Even if the United States manages, by means of the 14,000 man force it is building up, to shoulder the army junta into power, the Communists will be playing from an understandably stronger position at the polls or in the next (and practically inevitable) revolution. Next time there may be no Bosch standing between the junta and the Communists.
III
Given what has happened--and it is clear that a substantial number of people in the United States are not happy to take what Mr. Johnson has given--the President should take the following steps.
* He should place the entire U.S. military contingent under the authority of the OAS, to lend some credibility to the fiction that the troops are there as an impartial peace-keeping force.

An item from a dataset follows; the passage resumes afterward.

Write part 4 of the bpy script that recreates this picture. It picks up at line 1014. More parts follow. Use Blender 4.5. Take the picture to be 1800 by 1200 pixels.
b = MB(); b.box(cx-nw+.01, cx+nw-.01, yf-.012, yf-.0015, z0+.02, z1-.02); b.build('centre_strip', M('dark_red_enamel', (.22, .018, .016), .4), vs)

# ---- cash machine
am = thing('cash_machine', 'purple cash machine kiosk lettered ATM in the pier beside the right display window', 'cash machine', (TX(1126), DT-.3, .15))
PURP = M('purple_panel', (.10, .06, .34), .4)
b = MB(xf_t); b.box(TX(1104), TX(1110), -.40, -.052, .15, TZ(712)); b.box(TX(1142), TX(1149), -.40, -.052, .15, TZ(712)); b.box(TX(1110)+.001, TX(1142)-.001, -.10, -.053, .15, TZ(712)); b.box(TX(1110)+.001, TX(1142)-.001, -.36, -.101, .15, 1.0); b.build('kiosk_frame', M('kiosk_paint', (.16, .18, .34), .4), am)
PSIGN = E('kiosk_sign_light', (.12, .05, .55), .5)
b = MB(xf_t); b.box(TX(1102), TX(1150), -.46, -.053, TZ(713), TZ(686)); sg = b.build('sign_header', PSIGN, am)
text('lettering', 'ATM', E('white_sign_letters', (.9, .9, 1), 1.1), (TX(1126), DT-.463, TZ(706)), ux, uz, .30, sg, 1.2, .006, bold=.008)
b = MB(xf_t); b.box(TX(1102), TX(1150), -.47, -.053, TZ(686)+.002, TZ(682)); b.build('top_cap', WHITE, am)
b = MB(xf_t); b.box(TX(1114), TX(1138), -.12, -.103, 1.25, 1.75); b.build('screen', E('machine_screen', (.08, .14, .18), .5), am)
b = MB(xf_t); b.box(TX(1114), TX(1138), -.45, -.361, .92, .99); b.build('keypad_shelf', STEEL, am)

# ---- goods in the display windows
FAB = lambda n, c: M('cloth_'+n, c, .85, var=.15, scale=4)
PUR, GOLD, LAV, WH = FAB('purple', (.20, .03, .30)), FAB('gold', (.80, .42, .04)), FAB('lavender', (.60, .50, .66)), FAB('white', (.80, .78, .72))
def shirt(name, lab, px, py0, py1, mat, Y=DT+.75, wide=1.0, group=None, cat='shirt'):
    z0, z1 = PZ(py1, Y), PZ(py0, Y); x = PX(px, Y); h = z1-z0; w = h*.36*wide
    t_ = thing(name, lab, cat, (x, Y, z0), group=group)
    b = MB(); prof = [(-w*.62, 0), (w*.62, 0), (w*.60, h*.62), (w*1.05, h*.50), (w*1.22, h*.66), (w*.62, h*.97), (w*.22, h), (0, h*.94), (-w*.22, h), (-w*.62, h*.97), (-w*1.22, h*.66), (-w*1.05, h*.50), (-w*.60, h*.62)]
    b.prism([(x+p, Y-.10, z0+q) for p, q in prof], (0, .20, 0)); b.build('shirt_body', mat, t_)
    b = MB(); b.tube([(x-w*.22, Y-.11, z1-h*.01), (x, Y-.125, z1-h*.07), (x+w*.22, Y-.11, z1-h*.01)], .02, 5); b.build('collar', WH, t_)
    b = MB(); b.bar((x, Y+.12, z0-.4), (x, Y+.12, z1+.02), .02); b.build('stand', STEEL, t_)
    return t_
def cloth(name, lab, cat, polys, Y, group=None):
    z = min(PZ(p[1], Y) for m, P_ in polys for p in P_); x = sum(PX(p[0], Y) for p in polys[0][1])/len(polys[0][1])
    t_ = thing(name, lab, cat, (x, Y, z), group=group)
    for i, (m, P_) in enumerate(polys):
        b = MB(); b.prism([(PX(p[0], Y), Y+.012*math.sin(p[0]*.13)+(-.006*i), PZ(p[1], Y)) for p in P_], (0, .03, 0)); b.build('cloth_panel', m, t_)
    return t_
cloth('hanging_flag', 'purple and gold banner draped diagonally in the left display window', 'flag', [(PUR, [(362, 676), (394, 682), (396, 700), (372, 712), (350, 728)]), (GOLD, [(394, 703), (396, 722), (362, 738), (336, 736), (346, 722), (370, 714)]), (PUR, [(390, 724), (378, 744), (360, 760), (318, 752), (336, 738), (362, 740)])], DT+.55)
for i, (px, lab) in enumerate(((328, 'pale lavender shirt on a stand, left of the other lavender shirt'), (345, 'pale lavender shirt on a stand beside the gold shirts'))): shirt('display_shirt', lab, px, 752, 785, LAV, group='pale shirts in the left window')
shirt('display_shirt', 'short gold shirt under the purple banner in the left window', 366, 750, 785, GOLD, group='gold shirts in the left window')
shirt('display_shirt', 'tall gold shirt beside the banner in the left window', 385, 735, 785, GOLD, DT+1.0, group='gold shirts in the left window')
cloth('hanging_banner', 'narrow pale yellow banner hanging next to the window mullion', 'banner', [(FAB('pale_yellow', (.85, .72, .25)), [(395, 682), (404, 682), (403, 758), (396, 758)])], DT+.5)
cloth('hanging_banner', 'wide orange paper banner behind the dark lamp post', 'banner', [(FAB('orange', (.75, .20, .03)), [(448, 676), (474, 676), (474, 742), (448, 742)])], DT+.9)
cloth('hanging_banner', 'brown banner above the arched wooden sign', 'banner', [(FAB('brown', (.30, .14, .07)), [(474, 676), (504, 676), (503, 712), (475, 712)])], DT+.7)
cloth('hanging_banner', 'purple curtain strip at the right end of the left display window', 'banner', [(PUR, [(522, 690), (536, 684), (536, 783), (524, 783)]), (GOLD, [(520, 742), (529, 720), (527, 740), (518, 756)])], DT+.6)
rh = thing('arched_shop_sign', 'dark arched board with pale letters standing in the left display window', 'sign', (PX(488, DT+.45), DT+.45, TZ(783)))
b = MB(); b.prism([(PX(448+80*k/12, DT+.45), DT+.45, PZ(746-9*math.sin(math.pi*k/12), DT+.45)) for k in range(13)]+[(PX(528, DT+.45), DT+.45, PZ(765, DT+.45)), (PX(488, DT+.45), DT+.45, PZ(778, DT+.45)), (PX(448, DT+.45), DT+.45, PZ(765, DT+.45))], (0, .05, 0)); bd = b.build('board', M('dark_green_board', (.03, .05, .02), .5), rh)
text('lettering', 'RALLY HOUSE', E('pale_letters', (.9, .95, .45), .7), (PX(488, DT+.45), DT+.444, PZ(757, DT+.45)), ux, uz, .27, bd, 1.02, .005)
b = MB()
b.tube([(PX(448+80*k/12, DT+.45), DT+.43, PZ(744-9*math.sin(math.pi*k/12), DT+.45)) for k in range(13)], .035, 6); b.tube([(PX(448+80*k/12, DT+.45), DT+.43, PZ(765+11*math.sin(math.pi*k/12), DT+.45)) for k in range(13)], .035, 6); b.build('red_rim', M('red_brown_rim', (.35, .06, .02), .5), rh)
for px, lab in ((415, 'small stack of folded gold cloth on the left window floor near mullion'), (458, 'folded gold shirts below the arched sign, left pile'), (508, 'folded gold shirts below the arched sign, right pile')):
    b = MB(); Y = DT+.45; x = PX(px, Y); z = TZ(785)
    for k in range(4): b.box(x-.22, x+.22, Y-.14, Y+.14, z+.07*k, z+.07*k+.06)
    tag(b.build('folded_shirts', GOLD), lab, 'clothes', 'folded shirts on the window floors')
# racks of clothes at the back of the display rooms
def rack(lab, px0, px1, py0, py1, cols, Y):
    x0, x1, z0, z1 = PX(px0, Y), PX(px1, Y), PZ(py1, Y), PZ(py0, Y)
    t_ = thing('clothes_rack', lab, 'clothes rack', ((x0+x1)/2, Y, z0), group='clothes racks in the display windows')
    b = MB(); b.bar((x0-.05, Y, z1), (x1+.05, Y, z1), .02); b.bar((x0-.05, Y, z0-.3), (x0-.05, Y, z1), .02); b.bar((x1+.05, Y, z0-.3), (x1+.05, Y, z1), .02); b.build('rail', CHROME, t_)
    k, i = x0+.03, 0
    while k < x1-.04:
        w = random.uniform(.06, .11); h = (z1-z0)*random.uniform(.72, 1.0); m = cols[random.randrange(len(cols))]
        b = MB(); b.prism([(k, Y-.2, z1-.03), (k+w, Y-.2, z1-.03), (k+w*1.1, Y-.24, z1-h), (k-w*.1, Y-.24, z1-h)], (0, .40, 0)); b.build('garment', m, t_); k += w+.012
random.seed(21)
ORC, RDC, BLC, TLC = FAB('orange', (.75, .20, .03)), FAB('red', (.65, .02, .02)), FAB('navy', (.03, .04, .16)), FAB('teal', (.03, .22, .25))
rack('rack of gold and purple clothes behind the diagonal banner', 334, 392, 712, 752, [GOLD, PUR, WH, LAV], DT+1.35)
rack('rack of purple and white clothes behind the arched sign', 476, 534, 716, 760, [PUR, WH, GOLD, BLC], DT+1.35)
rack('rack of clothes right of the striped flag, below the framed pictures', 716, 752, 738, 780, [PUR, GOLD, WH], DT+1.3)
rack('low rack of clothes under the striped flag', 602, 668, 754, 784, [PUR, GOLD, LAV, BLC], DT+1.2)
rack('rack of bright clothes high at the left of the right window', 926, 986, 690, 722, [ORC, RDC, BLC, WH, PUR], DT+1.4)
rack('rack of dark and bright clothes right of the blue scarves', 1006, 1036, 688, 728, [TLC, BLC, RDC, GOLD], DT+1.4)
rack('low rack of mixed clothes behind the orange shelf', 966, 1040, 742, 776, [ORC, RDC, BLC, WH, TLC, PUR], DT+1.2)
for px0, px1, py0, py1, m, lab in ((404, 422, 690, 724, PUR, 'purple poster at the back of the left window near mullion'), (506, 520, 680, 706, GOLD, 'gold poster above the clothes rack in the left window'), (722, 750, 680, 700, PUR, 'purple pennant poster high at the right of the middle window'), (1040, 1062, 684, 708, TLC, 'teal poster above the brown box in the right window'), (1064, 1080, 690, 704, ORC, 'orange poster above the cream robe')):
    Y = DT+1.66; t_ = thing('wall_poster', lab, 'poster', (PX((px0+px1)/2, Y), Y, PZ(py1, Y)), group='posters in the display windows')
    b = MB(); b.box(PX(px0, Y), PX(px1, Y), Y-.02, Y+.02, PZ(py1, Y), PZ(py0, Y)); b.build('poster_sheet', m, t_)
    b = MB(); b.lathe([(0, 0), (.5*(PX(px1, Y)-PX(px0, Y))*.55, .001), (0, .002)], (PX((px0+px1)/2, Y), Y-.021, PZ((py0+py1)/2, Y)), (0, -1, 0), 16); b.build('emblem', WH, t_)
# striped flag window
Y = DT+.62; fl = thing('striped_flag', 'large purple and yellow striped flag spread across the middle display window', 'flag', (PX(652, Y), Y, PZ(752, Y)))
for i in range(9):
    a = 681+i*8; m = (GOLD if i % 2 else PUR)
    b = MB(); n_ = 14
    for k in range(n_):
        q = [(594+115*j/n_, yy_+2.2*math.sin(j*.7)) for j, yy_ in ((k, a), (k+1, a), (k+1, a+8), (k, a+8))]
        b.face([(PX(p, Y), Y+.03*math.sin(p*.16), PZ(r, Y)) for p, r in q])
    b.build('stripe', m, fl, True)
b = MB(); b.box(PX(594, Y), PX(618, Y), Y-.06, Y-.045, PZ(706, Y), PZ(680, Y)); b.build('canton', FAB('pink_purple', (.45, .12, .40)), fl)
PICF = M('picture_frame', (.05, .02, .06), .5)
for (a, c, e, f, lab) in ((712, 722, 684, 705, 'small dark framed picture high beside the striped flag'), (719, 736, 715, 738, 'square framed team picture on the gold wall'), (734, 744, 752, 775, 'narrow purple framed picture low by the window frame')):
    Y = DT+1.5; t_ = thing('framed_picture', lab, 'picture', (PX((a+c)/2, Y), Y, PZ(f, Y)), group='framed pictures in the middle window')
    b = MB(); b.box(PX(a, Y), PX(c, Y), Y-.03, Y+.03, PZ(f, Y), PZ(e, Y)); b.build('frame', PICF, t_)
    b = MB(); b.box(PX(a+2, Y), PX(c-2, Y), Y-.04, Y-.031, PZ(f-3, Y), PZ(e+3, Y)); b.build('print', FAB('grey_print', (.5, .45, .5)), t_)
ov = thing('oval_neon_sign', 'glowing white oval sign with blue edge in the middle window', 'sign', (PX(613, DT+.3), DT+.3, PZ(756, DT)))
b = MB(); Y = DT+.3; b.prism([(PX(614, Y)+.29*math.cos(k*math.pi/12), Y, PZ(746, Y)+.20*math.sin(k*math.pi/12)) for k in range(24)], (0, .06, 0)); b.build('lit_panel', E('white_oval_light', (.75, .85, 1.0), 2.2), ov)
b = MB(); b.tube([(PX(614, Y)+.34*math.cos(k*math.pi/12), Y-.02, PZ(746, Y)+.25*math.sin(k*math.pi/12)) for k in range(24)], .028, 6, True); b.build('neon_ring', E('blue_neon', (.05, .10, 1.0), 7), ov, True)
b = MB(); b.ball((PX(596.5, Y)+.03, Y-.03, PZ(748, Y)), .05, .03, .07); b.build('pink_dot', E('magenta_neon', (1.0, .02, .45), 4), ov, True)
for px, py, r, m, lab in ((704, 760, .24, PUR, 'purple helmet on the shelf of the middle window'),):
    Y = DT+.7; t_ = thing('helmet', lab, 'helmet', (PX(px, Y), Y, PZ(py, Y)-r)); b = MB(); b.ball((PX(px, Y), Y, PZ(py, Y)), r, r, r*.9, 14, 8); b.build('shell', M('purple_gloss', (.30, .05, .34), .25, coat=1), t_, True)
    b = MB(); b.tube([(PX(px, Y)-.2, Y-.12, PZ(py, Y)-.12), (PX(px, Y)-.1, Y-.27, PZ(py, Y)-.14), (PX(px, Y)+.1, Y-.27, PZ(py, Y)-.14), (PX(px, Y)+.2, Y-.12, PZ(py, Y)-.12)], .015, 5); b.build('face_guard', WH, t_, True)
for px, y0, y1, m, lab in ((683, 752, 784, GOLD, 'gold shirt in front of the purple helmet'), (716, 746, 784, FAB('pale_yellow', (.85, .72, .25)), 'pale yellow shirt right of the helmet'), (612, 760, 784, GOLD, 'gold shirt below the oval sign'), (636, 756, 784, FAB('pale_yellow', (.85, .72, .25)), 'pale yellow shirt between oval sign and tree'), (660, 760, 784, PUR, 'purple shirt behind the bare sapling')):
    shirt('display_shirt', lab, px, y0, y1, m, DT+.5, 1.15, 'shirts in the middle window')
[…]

* Originally, the U.S. had the option of evacuating American citizens with a few hundred soldiers and then withdrawing. What Johnson has done already precludes this possibility, since the presence of U.S. soldiers firing on the revolutionaries has given the leadership of the revolution to the Communists. Withdrawing now would give them the entire republic, something neither the OAS nor the U.S. desires. Now Johnson should urge the OAS to use the leverage of this military force to create a provisional government under Juan Bosch, until OAS-supervised elections such as those of 1963 can be held.
* Mr. Johnson should make a strong speech at an appropriate forum reaffirming the Kennedy doctrine of strong support for constitutional social-democratic governments in Latin America.
In his address to the nation on the Dominican Republic Sunday night, President Johnson evoked the imagery of peace and freedom that had served him when the bombing in Vietnam began. "We had no desire to interfere in the affairs of a sister republic," he said. "But by Wednesday night, the man who is your President had no choice." This is manifestly untrue, and Mr. Johnson's rhetoric hurts because Americans depend on their President's being frank with them. He did have a choice.